* _TASK GOAL_: Your task is to copy the material exactly.

* _DATA SHOWN_:
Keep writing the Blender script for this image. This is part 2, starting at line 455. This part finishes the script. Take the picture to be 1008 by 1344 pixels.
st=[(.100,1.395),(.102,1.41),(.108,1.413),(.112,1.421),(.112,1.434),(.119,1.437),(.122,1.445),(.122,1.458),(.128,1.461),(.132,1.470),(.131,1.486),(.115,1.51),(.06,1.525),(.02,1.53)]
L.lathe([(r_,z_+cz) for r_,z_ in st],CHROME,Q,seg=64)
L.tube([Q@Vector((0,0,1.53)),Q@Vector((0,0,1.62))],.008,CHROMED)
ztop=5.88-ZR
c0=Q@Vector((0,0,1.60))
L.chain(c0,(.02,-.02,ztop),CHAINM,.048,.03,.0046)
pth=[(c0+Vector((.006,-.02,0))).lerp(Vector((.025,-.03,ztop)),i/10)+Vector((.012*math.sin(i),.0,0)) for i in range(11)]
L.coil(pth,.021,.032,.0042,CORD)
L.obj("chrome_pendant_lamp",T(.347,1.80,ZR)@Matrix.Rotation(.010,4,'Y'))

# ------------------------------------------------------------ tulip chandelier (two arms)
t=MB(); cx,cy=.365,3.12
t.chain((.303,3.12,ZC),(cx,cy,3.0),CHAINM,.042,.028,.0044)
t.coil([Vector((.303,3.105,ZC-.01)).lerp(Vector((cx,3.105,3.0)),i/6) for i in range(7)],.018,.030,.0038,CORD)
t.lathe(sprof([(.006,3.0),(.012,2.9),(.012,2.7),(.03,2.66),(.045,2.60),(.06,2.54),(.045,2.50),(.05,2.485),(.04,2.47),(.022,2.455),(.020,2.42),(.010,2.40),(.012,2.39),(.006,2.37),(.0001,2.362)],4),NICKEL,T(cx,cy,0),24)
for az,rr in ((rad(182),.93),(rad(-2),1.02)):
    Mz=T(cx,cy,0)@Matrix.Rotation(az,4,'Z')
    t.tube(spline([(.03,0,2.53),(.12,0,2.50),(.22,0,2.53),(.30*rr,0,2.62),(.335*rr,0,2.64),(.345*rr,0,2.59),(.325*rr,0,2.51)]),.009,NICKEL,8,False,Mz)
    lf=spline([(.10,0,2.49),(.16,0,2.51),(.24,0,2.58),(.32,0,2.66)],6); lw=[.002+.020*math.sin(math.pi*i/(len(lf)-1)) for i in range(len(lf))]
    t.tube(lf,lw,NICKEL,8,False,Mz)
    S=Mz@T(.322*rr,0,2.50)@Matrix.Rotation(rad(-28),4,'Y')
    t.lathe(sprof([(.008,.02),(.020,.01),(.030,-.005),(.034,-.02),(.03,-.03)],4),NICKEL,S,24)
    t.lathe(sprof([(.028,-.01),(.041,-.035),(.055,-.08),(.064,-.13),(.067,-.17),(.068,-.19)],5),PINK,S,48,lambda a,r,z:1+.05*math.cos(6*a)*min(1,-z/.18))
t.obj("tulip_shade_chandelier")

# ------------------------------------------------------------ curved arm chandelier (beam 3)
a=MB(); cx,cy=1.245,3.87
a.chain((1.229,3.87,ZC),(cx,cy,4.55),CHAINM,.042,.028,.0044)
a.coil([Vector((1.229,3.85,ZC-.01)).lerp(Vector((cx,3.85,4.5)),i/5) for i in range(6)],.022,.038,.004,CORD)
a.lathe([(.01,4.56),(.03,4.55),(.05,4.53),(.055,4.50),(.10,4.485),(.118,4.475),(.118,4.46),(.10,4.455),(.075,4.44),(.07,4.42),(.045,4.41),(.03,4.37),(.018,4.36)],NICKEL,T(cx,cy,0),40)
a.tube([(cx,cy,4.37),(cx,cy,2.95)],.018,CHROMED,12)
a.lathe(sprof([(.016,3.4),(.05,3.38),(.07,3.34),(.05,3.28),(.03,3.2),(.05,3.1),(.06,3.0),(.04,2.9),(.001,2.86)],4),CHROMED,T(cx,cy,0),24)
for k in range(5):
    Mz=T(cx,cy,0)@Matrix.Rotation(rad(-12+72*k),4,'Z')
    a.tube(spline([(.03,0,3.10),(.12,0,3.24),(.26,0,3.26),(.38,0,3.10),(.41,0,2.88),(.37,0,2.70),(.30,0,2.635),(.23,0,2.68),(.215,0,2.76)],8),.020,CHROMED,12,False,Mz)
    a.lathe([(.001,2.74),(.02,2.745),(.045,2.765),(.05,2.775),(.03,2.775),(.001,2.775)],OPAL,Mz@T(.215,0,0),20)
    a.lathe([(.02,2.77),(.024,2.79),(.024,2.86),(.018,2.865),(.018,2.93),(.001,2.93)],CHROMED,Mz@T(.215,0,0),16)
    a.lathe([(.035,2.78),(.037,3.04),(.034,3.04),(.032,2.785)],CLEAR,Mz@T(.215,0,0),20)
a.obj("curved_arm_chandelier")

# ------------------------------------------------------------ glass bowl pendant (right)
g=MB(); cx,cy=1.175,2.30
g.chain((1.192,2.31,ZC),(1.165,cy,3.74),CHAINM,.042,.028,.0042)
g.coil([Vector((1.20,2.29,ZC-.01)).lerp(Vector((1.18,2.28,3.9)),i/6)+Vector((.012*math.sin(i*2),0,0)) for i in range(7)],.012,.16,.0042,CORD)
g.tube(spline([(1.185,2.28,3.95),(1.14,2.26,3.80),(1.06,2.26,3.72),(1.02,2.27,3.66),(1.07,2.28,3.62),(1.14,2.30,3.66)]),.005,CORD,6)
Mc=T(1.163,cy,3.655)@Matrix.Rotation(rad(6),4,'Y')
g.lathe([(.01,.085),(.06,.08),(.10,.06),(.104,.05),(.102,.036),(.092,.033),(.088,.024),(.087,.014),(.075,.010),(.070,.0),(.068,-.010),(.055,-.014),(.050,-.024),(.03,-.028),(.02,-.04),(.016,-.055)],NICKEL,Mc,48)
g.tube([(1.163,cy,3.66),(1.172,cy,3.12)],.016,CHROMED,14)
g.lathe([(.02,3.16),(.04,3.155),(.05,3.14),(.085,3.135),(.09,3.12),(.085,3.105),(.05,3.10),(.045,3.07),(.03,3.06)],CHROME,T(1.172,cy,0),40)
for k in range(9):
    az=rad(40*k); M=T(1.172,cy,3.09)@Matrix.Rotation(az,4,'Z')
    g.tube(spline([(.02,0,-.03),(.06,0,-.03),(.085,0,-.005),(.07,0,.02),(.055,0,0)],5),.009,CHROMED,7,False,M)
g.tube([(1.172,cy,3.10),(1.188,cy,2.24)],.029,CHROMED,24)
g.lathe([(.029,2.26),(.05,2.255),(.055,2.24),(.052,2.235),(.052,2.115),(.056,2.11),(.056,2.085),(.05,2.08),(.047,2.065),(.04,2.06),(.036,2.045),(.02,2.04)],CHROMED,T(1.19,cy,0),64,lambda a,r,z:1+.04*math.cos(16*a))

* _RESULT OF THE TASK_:
Keep writing the Blender script for this image. This is part 2, starting at line 455. This part finishes the script. Take the picture to be 1008 by 1344 pixels.
st=[(.100,1.395),(.102,1.41),(.108,1.413),(.112,1.421),(.112,1.434),(.119,1.437),(.122,1.445),(.122,1.458),(.128,1.461),(.132,1.470),(.131,1.486),(.115,1.51),(.06,1.525),(.02,1.53)]
L.lathe([(r_,z_+cz) for r_,z_ in st],CHROME,Q,seg=64)
L.tube([Q@Vector((0,0,1.53)),Q@Vector((0,0,1.62))],.008,CHROMED)
ztop=5.88-ZR
c0=Q@Vector((0,0,1.60))
L.chain(c0,(.02,-.02,ztop),CHAINM,.048,.03,.0046)
pth=[(c0+Vector((.006,-.02,0))).lerp(Vector((.025,-.03,ztop)),i/10)+Vector((.012*math.sin(i),.0,0)) for i in range(11)]
L.coil(pth,.021,.032,.0042,CORD)
L.obj("chrome_pendant_lamp",T(.347,1.80,ZR)@Matrix.Rotation(.010,4,'Y'))

# ------------------------------------------------------------ tulip chandelier (two arms)
t=MB(); cx,cy=.365,3.12
t.chain((.303,3.12,ZC),(cx,cy,3.0),CHAINM,.042,.028,.0044)
t.coil([Vector((.303,3.105,ZC-.01)).lerp(Vector((cx,3.105,3.0)),i/6) for i in range(7)],.018,.030,.0038,CORD)
t.lathe(sprof([(.006,3.0),(.012,2.9),(.012,2.7),(.03,2.66),(.045,2.60),(.06,2.54),(.045,2.50),(.05,2.485),(.04,2.47),(.022,2.455),(.020,2.42),(.010,2.40),(.012,2.39),(.006,2.37),(.0001,2.362)],4),NICKEL,T(cx,cy,0),24)
for az,rr in ((rad(182),.93),(rad(-2),1.02)):
    Mz=T(cx,cy,0)@Matrix.Rotation(az,4,'Z')
    t.tube(spline([(.03,0,2.53),(.12,0,2.50),(.22,0,2.53),(.30*rr,0,2.62),(.335*rr,0,2.64),(.345*rr,0,2.59),(.325*rr,0,2.51)]),.009,NICKEL,8,False,Mz)
    lf=spline([(.10,0,2.49),(.16,0,2.51),(.24,0,2.58),(.32,0,2.66)],6); lw=[.002+.020*math.sin(math.pi*i/(len(lf)-1)) for i in range(len(lf))]
    t.tube(lf,lw,NICKEL,8,False,Mz)
    S=Mz@T(.322*rr,0,2.50)@Matrix.Rotation(rad(-28),4,'Y')
    t.lathe(sprof([(.008,.02),(.020,.01),(.030,-.005),(.034,-.02),(.03,-.03)],4),NICKEL,S,24)
    t.lathe(sprof([(.028,-.01),(.041,-.035),(.055,-.08),(.064,-.13),(.067,-.17),(.068,-.19)],5),PINK,S,48,lambda a,r,z:1+.05*math.cos(6*a)*min(1,-z/.18))
t.obj("tulip_shade_chandelier")

# ------------------------------------------------------------ curved arm chandelier (beam 3)
a=MB(); cx,cy=1.245,3.87
a.chain((1.229,3.87,ZC),(cx,cy,4.55),CHAINM,.042,.028,.0044)
a.coil([Vector((1.229,3.85,ZC-.01)).lerp(Vector((cx,3.85,4.5)),i/5) for i in range(6)],.022,.038,.004,CORD)
a.lathe([(.01,4.56),(.03,4.55),(.05,4.53),(.055,4.50),(.10,4.485),(.118,4.475),(.118,4.46),(.10,4.455),(.075,4.44),(.07,4.42),(.045,4.41),(.03,4.37),(.018,4.36)],NICKEL,T(cx,cy,0),40)
a.tube([(cx,cy,4.37),(cx,cy,2.95)],.018,CHROMED,12)
a.lathe(sprof([(.016,3.4),(.05,3.38),(.07,3.34),(.05,3.28),(.03,3.2),(.05,3.1),(.06,3.0),(.04,2.9),(.001,2.86)],4),CHROMED,T(cx,cy,0),24)
for k in range(5):
    Mz=T(cx,cy,0)@Matrix.Rotation(rad(-12+72*k),4,'Z')
    a.tube(spline([(.03,0,3.10),(.12,0,3.24),(.26,0,3.26),(.38,0,3.10),(.41,0,2.88),(.37,0,2.70),(.30,0,2.635),(.23,0,2.68),(.215,0,2.76)],8),.020,CHROMED,12,False,Mz)
    a.lathe([(.001,2.74),(.02,2.745),(.045,2.765),(.05,2.775),(.03,2.775),(.001,2.775)],OPAL,Mz@T(.215,0,0),20)
    a.lathe([(.02,2.77),(.024,2.79),(.024,2.86),(.018,2.865),(.018,2.93),(.001,2.93)],CHROMED,Mz@T(.215,0,0),16)
    a.lathe([(.035,2.78),(.037,3.04),(.034,3.04),(.032,2.785)],CLEAR,Mz@T(.215,0,0),20)
a.obj("curved_arm_chandelier")

# ------------------------------------------------------------ glass bowl pendant (right)
g=MB(); cx,cy=1.175,2.30
g.chain((1.192,2.31,ZC),(1.165,cy,3.74),CHAINM,.042,.028,.0042)
g.coil([Vector((1.20,2.29,ZC-.01)).lerp(Vector((1.18,2.28,3.9)),i/6)+Vector((.012*math.sin(i*2),0,0)) for i in range(7)],.012,.16,.0042,CORD)
g.tube(spline([(1.185,2.28,3.95),(1.14,2.26,3.80),(1.06,2.26,3.72),(1.02,2.27,3.66),(1.07,2.28,3.62),(1.14,2.30,3.66)]),.005,CORD,6)
Mc=T(1.163,cy,3.655)@Matrix.Rotation(rad(6),4,'Y')
g.lathe([(.01,.085),(.06,.08),(.10,.06),(.104,.05),(.102,.036),(.092,.033),(.088,.024),(.087,.014),(.075,.010),(.070,.0),(.068,-.010),(.055,-.014),(.050,-.024),(.03,-.028),(.02,-.04),(.016,-.055)],NICKEL,Mc,48)
g.tube([(1.163,cy,3.66),(1.172,cy,3.12)],.016,CHROMED,14)
g.lathe([(.02,3.16),(.04,3.155),(.05,3.14),(.085,3.135),(.09,3.12),(.085,3.105),(.05,3.10),(.045,3.07),(.03,3.06)],CHROME,T(1.172,cy,0),40)
for k in range(9):
    az=rad(40*k); M=T(1.172,cy,3.09)@Matrix.Rotation(az,4,'Z')
    g.tube(spline([(.02,0,-.03),(.06,0,-.03),(.085,0,-.005),(.07,0,.02),(.055,0,0)],5),.009,CHROMED,7,False,M)
g.tube([(1.172,cy,3.10),(1.188,cy,2.24)],.029,CHROMED,24)
g.lathe([(.029,2.26),(.05,2.255),(.055,2.24),(.052,2.235),(.052,2.115),(.056,2.11),(.056,2.085),(.05,2.08),(.047,2.065),(.04,2.06),(.036,2.045),(.02,2.04)],CHROMED,T(1.19,cy,0),64,lambda a,r,z:1+.04*math.cos(16*a))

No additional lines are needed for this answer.